Born in Zandvoort, Lammers grew up around motorsport through Dutch touring-car legend Rob Slotemaker's skid-school. Driving a Simca Rallye 2 in 1973, he won the Dutch Touring Car Championship at 16, becoming the youngest Dutch national auto racing champion in history. He won a second Dutch touring-car title in 1976 in an Opel Kadett GT/E.
Lammers moved into Formula Ford in 1976 alongside his touring-car campaign. Stepping up to Formula 3 in 1978 with the Racing Team Holland outfit run by Alan Docking, and with future Formula One drivers Huub Rothengatter and Arie Luyendijk as teammates, he won the 1978 European Formula 3 Championship. He beat Anders Olofsson to the title while defeating highly regarded contemporaries including Alain Prost, Nelson Piquet, and Nigel Mansell. He remains the only Dutch driver to have won the European F3 title.
Lammers spent four seasons in Formula One between 1979 and 1982, making 41 World Championship starts across the Shadow, ATS, Ensign, and Theodore teams without scoring a point. He was widely regarded as talented but hampered by consistently uncompetitive machinery.
At Shadow in 1979 he was partnered with Elio de Angelis; both drivers invited by Colin Chapman to test for Lotus, de Angelis secured the drive while Lammers declined to wait for a decision. Moving to ATS in 1980, he qualified fourth at Long Beach on his first outing with the new D4 car, only for it to fail on the opening lap. At Theodore in 1982 he came close to replacing Gilles Villeneuve at Ferrari after Villeneuve's death at Zolder, but a throttle-stick incident in practice at Detroit caused Lammers to break his thumb, and Patrick Tambay signed the Ferrari contract in his place.

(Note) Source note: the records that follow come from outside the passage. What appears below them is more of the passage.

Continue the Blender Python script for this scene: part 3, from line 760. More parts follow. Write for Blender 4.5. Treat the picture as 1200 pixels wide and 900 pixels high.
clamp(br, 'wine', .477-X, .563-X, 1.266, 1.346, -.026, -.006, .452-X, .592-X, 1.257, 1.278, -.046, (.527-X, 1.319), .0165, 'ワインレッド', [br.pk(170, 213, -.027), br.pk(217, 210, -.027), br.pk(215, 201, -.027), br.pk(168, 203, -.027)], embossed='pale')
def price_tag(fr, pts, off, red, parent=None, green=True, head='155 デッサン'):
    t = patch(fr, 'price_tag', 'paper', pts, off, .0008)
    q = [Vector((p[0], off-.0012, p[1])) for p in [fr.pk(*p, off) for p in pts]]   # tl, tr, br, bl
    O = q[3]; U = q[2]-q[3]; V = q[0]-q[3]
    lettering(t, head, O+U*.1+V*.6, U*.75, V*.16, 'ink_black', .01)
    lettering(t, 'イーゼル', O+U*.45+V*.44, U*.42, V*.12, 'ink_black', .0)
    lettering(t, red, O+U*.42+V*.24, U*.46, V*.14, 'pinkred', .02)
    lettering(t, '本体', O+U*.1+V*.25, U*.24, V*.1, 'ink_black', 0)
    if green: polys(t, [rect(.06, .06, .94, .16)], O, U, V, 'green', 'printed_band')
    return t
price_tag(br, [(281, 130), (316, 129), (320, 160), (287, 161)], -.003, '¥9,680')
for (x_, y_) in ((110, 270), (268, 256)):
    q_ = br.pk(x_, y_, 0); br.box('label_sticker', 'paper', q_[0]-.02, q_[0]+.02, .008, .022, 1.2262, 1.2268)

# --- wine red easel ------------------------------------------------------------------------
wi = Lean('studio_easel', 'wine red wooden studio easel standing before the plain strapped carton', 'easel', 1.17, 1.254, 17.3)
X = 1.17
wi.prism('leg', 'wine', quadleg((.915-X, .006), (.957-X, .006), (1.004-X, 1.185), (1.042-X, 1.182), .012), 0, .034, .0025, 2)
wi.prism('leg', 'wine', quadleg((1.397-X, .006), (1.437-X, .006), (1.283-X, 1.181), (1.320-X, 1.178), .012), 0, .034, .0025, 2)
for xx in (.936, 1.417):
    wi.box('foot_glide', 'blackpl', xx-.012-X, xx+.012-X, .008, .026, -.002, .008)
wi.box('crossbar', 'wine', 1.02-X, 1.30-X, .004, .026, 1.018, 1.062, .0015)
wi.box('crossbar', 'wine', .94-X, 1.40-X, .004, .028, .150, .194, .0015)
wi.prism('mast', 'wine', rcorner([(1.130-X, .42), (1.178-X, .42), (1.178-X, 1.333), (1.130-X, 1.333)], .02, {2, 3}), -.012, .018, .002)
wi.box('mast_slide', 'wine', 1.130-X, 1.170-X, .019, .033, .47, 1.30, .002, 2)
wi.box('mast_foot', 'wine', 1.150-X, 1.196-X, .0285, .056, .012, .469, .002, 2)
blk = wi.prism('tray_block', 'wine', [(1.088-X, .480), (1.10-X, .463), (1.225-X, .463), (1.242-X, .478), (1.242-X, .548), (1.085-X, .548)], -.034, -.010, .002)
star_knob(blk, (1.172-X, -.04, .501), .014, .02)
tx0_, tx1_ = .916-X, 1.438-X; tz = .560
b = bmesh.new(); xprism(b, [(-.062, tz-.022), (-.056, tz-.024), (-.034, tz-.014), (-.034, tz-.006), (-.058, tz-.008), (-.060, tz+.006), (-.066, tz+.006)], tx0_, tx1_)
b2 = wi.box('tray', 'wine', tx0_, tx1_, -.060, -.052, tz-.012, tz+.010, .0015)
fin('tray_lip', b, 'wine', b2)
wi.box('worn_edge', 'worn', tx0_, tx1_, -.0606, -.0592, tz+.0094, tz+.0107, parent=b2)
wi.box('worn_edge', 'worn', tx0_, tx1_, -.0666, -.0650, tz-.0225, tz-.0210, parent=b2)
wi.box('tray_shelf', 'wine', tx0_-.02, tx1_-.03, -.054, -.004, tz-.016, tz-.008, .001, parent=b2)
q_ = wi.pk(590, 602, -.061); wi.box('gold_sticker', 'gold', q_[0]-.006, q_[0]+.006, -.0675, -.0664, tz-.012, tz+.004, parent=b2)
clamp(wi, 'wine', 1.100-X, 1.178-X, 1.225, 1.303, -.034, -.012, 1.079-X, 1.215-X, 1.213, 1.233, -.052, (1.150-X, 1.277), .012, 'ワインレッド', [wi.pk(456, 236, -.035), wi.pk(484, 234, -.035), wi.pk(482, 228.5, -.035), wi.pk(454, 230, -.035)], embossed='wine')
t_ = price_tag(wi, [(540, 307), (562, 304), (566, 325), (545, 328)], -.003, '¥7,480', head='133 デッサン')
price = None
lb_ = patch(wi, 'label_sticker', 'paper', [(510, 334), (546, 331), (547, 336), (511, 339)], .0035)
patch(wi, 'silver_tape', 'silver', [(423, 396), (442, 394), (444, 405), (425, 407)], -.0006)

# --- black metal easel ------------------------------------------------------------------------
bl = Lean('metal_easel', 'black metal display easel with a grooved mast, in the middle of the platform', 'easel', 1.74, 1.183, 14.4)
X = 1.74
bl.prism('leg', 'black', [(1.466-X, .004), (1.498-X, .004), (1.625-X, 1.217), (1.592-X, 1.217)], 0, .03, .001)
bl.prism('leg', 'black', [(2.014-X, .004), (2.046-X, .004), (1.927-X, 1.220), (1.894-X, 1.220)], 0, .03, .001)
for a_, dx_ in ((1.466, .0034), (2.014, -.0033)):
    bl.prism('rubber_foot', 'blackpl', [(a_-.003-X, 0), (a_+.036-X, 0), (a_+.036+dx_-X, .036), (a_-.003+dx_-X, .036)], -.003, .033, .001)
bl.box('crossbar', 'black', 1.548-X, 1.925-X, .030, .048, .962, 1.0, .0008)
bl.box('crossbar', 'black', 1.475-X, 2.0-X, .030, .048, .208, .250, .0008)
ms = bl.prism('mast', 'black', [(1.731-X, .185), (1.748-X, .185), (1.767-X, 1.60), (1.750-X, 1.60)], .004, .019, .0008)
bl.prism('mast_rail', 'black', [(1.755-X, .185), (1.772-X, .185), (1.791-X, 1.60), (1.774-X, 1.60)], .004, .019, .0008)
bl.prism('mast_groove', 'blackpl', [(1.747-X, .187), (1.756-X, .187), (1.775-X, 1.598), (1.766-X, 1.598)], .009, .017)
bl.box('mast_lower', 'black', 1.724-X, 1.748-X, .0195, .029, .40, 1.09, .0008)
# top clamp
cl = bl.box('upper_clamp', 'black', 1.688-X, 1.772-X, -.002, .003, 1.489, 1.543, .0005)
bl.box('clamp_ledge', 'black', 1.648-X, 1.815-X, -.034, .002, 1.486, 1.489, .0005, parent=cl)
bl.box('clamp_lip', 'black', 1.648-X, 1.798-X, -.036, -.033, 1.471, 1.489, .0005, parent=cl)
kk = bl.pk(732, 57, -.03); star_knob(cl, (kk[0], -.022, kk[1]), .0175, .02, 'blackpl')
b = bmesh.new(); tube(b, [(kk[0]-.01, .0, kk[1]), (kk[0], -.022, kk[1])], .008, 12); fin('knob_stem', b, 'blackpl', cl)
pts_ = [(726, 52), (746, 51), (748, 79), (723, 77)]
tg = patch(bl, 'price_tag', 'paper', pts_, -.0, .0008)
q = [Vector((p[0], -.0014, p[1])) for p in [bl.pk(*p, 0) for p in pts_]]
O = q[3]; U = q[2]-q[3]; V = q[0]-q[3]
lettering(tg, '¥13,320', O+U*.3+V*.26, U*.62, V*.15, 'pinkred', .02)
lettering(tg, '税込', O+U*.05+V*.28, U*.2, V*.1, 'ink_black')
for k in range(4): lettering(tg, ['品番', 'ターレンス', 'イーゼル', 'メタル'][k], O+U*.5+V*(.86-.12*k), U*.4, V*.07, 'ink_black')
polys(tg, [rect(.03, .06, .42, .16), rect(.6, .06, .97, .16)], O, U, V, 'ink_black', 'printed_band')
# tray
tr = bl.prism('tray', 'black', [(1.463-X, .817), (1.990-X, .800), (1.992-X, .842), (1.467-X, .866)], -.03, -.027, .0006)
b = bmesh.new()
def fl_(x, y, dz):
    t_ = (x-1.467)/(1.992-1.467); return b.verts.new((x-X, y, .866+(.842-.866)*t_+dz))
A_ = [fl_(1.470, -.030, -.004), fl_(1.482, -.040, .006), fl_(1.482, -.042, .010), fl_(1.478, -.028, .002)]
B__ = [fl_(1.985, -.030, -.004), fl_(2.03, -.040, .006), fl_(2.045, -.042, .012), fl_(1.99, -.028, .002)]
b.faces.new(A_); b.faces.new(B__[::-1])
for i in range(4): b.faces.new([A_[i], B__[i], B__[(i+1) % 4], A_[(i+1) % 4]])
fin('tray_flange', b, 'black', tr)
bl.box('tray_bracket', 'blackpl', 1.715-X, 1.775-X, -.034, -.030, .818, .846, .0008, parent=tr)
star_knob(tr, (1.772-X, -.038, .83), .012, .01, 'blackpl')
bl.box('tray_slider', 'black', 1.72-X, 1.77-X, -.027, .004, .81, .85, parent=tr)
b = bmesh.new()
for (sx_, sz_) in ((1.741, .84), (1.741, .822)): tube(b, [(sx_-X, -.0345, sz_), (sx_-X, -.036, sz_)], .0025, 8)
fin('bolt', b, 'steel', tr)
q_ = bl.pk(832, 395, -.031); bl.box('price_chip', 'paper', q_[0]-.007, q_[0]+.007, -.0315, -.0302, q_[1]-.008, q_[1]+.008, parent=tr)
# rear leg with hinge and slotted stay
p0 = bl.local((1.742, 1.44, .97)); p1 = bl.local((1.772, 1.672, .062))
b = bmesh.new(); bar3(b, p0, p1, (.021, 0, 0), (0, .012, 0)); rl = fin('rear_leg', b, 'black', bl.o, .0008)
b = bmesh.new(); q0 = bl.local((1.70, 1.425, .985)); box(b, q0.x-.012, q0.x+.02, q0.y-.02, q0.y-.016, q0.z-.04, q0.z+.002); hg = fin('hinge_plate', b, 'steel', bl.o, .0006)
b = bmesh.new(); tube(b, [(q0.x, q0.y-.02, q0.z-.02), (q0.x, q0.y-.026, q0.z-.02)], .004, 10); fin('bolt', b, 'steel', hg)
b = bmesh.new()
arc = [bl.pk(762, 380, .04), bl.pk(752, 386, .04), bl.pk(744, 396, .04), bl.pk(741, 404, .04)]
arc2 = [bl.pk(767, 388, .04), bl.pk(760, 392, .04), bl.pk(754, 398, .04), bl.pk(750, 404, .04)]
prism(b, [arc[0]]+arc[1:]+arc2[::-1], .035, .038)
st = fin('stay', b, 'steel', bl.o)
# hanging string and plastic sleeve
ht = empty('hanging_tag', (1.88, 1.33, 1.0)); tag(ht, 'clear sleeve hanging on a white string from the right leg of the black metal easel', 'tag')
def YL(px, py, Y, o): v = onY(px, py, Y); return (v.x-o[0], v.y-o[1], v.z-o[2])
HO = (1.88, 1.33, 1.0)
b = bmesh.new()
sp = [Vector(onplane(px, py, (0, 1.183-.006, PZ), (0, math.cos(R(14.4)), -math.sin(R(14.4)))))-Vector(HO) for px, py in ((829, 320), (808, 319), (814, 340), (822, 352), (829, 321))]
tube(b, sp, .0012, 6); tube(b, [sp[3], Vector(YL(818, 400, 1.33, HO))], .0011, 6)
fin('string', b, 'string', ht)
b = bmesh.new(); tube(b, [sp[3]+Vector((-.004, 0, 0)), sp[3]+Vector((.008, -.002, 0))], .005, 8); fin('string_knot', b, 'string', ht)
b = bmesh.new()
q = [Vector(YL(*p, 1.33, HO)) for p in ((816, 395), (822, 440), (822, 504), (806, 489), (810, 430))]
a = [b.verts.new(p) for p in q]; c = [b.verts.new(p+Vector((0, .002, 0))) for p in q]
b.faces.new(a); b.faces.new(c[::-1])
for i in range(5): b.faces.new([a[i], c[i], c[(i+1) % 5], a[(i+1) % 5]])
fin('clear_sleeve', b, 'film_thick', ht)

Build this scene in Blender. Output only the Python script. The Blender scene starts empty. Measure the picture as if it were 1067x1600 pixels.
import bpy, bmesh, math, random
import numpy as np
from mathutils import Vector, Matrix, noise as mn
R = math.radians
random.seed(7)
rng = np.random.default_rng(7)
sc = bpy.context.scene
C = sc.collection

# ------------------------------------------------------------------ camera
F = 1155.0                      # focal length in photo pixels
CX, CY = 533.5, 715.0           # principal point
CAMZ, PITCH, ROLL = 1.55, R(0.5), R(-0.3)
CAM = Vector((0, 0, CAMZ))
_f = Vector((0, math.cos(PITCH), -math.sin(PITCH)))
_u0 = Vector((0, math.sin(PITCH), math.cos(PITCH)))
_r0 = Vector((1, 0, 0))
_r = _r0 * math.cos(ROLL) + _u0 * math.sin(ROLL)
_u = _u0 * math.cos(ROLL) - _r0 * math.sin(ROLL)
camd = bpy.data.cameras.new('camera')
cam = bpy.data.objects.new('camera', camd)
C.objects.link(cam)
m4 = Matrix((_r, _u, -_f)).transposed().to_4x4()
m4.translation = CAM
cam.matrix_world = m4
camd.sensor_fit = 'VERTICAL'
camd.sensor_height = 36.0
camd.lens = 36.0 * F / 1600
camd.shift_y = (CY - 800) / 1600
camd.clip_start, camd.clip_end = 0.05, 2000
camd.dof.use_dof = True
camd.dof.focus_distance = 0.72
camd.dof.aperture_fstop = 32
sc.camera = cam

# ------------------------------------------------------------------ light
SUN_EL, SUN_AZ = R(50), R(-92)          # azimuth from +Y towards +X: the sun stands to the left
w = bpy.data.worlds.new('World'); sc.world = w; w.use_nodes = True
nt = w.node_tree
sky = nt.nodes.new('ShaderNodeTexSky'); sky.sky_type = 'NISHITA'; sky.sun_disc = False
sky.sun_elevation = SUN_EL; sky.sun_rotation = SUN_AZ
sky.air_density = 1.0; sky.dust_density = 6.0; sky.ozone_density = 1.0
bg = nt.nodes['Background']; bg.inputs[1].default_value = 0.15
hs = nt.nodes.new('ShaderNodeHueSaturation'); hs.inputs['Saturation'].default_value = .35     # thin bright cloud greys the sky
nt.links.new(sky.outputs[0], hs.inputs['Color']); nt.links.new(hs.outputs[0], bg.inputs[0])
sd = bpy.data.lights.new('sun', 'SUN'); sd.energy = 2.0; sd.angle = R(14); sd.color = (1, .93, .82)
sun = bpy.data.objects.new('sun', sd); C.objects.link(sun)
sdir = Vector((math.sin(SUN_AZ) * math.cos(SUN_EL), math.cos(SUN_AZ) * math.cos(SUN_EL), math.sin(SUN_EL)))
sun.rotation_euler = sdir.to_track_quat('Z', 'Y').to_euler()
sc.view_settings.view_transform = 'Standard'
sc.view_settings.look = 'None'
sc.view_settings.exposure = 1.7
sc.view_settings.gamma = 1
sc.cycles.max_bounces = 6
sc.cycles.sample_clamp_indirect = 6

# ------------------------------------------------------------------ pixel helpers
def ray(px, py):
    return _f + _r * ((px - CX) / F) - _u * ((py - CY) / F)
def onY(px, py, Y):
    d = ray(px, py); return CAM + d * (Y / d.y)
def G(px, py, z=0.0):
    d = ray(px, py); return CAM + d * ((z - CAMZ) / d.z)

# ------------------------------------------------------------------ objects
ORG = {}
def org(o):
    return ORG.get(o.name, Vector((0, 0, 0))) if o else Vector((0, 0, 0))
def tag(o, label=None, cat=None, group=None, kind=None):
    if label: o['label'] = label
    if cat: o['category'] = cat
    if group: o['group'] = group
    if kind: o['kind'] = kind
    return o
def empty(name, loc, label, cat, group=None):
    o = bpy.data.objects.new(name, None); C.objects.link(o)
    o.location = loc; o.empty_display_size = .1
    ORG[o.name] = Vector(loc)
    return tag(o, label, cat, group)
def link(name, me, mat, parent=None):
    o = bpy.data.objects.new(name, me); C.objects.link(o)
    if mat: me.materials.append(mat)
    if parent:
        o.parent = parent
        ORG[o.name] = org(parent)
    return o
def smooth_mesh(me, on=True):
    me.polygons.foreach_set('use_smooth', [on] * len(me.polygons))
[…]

Lammers made a surprise Formula One comeback in 1992 with March, replacing Karl Wendlinger for the final two races of the season โ a gap of ten years between his first and second spells, a record career break in the championship. He retired from the Japanese Grand Prix with a broken gearbox and finished twelfth in Australia. Plans for 1993 collapsed when March lost their engine deal.
After stepping back from Formula One, Lammers built an extensive sportscar career centred on the World Sportscar Championship and the Le Mans 24 Hours. He joined privateer Porsche team Richard Lloyd Racing in 1983, taking several podium finishes before a mid-season switch to TWR Jaguar in 1984.
The defining moment of his career came in 1988. Partnered with Johnny Dumfries and joined at Le Mans by Andy Wallace, Lammers drove for 13 hours to anchor a winning effort for TWR Jaguar. It was Jaguar's first Le Mans victory since 1957. Queen Elizabeth II congratulated Lammers personally and he was named an Honorary Member of the British Racing Drivers' Club. He also won the 1988 Daytona 24 Hours, having been moved from a retired car to join Martin Brundle, Raul Boesel, and John Nielsen in the lead Jaguar entry. In 1990, Lammers won the Daytona 24 Hours again with Andy Wallace and Davy Jones.
After a brief spell with the Toyota works sportscar programme, during which he won the 1992 Japanese Sports-Prototype Championship, Lammers established his own team Racing for Holland in 2001. Running the Japanese Dome S101, the team won the FIA Sportscar Championship in both 2002 and 2003.
Lammers had three distinct spells as a team principal. Between 1989 and 1991 his Vitaal Racing outfit competed in Formula Opel Lotus, winning the EFDA Opel Lotus Euroseries with Peter Kox in 1989. Racing for Holland, founded in 2001, won back-to-back FIA Sportscar titles before the championship collapsed after 2003. Between 2005 and 2009 Lammers managed the Dutch A1 Grand Prix team, with Jos Verstappen as his first driver.
Lammers continued racing at Le Mans until 2018, his final competitive appearances coming with Racing Team Nederland in the LMP2 class. After retiring in 2019, he became sporting director of the organisation that revived the Dutch Grand Prix at Zandvoort. The first Dutch GP since 1985 was staged in 2021, with Lammers a central figure in bringing it about.
His career also included European Renault 5 Turbo Cup titles in 1983 and 1984, an IndyCar stint with Dan Gurney's All-American Racers in 1986, a third-place finish at the Macau Grand Prix in 1985, a season in the British Touring Car Championship with Volvo, GT appearances spanning BPR, FIA GT, and ADAC GT, and five starts at the Dakar Rally. Lammers is widely recognised as among the most versatile drivers of the modern era across circuit racing disciplines.